3. If you opt to use a Splitter to connect two or more fans to a single header, it should not involve a Molex connector like the ones on that three-headed item in your photo. A fan Splitter has two (or more) male output "arms" (with pins) for your fans, and only one "arm" ending in a very similar female fan connector with three holes that plugs into the mobo header. A Splitter is a simple device that just connects all its fans in parallel to the header, and draws all the power for its fans from that header. The header has a limit (usually 1.0 A) for the max current it can supply to ALL fans connected to it, so this limit is a factor when using a Splitter. By far MOST modern computer fans use at max 0.10 to 0.25 A at max, so three fans is almost always OK. HOWEVER, there is a lot of confusion because there is another type of device called a HUB that can be used to connect several fans to one header. Unfortunately, sellers tend to misuse the labels Splitter and Hub as if they were interchangeable, and they actually are different. A HUB has one extra "arm" that must plug into a power output from the PSU (either a 4-pin Molex or a SATA connector), and the Hub gets all power for its fans from the PSU, thus avoiding the current limit of the host fan header. BUT that type of device can NOT control the speed of 3-pin fans, which is what you have. So do NOT get a fan Hub; stick with a Splitter if you connect more than one fan to a header. You may find a 3-pin Splitter hard to find, but any 4-pin Splitter also will work just as well.
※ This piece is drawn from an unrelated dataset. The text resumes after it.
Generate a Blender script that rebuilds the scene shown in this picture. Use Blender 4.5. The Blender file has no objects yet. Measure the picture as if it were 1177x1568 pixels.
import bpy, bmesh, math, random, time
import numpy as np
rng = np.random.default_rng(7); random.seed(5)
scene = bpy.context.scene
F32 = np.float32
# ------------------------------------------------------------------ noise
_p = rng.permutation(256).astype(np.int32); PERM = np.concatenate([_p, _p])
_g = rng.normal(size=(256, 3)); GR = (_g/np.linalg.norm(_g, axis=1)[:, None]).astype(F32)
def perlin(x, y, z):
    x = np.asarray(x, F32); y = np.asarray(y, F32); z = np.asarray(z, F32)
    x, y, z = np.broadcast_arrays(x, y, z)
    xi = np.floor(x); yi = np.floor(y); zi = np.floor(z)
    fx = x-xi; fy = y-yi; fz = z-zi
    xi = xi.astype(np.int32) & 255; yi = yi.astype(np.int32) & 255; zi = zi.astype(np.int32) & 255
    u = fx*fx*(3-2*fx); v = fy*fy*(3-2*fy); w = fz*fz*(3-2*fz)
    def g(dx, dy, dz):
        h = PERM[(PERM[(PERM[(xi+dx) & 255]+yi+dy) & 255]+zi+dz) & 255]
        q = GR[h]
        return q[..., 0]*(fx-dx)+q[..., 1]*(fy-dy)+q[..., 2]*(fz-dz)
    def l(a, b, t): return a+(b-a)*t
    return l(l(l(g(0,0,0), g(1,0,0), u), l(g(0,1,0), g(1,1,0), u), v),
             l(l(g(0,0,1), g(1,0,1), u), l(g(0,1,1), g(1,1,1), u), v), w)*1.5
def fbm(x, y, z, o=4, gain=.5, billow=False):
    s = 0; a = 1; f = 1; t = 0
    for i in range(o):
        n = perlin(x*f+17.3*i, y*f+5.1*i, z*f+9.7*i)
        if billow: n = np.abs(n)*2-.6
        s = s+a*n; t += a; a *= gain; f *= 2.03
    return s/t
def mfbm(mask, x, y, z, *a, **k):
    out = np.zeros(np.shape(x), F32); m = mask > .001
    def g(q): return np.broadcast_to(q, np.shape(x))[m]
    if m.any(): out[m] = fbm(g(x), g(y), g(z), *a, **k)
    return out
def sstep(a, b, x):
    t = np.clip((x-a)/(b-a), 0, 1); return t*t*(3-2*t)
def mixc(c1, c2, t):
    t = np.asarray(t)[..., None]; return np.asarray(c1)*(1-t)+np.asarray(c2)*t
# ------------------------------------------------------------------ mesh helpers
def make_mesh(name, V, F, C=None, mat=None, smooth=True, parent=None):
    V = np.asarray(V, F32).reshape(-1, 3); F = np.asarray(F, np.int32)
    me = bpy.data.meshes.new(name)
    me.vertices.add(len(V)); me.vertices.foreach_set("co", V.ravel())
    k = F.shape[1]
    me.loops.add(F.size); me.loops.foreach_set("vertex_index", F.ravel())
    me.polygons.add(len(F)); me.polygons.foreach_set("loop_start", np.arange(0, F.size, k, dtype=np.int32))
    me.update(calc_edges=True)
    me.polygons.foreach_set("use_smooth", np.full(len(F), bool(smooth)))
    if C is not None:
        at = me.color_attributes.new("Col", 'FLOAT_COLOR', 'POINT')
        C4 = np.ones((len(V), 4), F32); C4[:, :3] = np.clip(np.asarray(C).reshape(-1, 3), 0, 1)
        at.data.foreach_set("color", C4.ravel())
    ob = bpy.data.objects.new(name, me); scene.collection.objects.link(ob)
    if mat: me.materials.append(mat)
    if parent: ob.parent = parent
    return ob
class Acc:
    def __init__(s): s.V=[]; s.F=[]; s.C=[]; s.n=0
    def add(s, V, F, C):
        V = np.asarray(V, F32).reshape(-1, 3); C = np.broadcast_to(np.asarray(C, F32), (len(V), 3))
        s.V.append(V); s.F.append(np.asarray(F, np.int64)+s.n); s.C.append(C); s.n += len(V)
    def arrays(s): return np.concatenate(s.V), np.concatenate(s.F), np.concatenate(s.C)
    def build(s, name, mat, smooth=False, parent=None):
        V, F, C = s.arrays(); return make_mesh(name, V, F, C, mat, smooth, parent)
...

4. You have spotted an important thing to know. Any mobo fan header processes the speed signal sent back to it (it is a series of pulses - 2 per revolution - sent to the header) by counting the pulses. As you anticipate, that only works if the header receives just ONE train of pulses - it cannot deal with two or more speed pulse trains from several fans. So any Splitter or Hub will send back to its host header only ONE fan's speed signal. Since the signal is sent on Pin #3, the simple means for this is that, among the output male connectors of the Splitter, only one has a Pin #3 to make the connection, and the other output(s) are missing that pin. Those "others" look exactly like the one in the middle of your photo. (The one in the photo is missing that pin for a different reason - the device is to connect for power from the PSU, and there is NO reason to send a fan speed signal back to the PSU that has NO way to accept and process it.)
I'll add a further note, since your fans are of the 3-pin design. That is the older type in which the fan motor speed is controlled by varying the VOLTAGE supplied to it on Pin #2. The newer fan design now is called PWM, and uses a very similar connector with a fourth pin or hole. The two types have been designed for some ability to tolerate mis-matching, with the result that you can plug either fan type into any 3- or 4-pin mobo header and it will work - sort of. The one mis-match that needs a bit of attention affects you because you have 3-pin fans. If you plug that into a 4-pin header that is using the new PWM Mode for controlling its fan, your 3-pin fan will always run full speed. BUT almost all mobos now use 4-pin headers AND allow you, in the BIOS Setup screens for configuring the individual fan headers, an option to set the header to use Voltage Control Mode (aka DC Mode) instead of the new PWM Mode. This WILL control the speed of your 3-pin fan. So, when you get things assembled, you can look for that BIOS Setup option and make the adjustment.